◆ THE TASK ◆
Each line from the one containing "Reconstruct this image" through the one containing "COL = S.collection" must be echoed exactly, endpoints included, and every other line omitted.

-- Start of DATA SHOWN --

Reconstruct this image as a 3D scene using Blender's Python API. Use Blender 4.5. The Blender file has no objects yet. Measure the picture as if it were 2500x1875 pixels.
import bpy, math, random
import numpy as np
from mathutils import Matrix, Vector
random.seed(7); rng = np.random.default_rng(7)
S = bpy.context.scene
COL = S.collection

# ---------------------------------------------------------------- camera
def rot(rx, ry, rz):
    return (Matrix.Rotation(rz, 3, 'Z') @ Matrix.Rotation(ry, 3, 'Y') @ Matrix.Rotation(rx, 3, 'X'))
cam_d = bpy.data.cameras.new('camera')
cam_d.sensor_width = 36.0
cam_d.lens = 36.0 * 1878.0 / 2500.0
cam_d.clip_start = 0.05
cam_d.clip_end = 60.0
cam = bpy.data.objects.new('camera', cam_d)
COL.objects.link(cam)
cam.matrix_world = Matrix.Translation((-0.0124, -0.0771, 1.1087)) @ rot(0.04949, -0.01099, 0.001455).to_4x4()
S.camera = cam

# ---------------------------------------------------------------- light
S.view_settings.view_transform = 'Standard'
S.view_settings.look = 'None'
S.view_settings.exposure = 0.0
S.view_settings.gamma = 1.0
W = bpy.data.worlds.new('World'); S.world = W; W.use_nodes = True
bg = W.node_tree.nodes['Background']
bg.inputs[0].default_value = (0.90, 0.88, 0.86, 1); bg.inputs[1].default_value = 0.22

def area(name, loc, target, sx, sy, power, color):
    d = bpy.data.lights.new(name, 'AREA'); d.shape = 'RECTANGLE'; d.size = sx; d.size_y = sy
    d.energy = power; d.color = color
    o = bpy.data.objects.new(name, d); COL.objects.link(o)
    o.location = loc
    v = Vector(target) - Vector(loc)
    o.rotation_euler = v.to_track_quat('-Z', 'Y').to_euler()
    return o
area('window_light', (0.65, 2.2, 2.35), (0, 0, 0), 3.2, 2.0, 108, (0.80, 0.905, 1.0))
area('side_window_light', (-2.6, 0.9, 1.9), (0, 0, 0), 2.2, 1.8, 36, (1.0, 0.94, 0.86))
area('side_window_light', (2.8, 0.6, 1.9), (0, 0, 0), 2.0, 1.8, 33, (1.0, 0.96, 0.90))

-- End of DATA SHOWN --
-- Start of DATA SHOWN --

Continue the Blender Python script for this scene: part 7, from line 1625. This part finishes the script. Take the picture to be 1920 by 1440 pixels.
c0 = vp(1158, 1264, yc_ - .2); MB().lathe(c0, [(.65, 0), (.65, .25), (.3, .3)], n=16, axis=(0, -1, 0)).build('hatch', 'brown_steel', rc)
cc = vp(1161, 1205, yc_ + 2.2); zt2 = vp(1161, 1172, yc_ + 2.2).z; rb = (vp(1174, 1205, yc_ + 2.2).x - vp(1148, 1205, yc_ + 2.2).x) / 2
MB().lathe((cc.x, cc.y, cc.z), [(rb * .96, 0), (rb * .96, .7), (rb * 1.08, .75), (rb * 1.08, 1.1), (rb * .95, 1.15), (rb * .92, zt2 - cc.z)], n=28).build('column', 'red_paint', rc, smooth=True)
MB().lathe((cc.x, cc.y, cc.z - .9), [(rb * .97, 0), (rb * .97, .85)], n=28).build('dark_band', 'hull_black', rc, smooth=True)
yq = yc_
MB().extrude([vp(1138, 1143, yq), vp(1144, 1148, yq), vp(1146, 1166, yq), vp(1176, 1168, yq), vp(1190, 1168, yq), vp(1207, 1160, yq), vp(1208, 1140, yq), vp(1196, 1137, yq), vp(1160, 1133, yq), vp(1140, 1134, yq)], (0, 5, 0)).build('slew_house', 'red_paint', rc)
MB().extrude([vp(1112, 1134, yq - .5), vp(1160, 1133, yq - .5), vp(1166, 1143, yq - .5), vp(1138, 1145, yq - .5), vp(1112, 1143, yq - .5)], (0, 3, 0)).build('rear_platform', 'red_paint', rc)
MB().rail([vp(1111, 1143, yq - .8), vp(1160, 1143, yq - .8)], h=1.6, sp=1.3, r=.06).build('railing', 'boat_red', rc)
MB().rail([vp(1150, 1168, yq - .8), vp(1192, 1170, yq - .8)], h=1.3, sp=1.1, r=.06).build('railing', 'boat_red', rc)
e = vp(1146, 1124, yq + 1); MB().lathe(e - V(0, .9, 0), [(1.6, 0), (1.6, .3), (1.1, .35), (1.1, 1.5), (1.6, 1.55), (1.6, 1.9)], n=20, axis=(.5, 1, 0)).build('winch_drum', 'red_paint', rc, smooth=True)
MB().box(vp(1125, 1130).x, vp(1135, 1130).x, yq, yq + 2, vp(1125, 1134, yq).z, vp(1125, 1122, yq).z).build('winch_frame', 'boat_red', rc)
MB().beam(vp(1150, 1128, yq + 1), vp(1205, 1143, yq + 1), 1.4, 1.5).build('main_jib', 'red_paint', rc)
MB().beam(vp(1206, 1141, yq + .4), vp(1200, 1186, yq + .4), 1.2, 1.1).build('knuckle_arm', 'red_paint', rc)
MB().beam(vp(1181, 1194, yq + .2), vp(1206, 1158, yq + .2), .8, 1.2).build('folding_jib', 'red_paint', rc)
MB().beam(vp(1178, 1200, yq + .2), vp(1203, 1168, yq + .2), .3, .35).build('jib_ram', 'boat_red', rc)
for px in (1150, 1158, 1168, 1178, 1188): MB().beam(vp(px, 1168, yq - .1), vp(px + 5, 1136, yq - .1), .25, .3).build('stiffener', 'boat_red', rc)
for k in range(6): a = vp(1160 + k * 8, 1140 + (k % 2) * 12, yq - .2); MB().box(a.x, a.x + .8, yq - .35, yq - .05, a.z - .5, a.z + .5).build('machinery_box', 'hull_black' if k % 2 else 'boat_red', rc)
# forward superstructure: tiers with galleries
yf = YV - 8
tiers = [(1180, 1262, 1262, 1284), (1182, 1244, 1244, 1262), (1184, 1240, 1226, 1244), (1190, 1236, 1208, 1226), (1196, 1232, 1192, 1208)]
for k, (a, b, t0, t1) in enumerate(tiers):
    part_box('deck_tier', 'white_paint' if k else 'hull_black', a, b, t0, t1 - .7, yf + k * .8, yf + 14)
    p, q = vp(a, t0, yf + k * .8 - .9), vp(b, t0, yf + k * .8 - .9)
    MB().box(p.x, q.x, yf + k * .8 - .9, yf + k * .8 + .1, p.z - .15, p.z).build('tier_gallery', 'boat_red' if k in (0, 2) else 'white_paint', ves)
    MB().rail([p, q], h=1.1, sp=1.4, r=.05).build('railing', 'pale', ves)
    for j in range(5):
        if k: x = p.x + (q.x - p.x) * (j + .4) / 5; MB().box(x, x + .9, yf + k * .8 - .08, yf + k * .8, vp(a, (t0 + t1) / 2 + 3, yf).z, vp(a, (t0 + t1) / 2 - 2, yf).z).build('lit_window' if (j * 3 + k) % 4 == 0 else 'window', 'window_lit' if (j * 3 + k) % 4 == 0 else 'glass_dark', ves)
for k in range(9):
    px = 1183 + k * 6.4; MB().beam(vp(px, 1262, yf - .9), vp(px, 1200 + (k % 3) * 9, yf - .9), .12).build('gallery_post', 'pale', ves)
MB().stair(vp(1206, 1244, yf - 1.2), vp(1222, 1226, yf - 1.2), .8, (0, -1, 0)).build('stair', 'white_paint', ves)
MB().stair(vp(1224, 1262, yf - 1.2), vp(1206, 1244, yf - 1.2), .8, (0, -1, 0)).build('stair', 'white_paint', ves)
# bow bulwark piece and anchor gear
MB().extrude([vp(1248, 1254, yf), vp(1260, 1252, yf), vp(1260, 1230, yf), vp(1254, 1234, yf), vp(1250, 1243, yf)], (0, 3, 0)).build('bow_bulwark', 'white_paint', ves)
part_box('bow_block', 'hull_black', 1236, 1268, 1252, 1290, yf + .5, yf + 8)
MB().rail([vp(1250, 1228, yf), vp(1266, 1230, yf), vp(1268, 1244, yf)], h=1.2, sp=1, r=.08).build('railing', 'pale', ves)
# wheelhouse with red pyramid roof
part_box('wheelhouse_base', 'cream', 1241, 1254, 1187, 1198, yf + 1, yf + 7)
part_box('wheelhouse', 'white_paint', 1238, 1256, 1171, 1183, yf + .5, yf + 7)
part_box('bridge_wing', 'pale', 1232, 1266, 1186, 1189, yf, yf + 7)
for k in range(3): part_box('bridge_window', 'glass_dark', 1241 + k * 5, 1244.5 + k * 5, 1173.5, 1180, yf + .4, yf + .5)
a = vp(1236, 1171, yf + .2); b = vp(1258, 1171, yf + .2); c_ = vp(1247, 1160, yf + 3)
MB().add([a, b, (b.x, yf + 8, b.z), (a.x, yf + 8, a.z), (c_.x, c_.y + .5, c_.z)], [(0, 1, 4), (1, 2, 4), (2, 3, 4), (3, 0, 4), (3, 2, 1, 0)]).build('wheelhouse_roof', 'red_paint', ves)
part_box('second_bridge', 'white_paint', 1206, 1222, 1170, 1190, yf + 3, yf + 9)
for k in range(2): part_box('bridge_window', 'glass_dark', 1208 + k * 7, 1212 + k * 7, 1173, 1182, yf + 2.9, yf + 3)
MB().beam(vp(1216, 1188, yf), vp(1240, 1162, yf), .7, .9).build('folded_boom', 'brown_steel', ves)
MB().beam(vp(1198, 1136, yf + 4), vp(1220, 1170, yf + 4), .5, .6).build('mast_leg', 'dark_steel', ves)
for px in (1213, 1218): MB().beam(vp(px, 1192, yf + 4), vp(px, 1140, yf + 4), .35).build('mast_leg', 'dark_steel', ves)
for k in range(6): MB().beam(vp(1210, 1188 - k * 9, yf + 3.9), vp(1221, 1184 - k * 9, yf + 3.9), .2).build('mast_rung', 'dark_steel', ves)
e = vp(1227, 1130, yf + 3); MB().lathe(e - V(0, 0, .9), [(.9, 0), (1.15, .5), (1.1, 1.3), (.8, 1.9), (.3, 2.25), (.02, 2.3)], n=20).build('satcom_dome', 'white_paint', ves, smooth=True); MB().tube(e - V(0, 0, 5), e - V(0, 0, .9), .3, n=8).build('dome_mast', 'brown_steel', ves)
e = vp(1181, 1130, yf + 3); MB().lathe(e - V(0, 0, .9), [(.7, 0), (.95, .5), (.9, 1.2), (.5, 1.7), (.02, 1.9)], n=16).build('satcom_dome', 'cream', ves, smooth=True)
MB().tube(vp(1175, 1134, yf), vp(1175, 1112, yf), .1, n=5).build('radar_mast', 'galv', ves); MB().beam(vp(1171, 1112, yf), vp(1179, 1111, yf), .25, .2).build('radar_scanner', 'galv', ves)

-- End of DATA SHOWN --

◆ COMPLETE ANSWER ◆
Reconstruct this image as a 3D scene using Blender's Python API. Use Blender 4.5. The Blender file has no objects yet. Measure the picture as if it were 2500x1875 pixels.
import bpy, math, random
import numpy as np
from mathutils import Matrix, Vector
random.seed(7); rng = np.random.default_rng(7)
S = bpy.context.scene
COL = S.collection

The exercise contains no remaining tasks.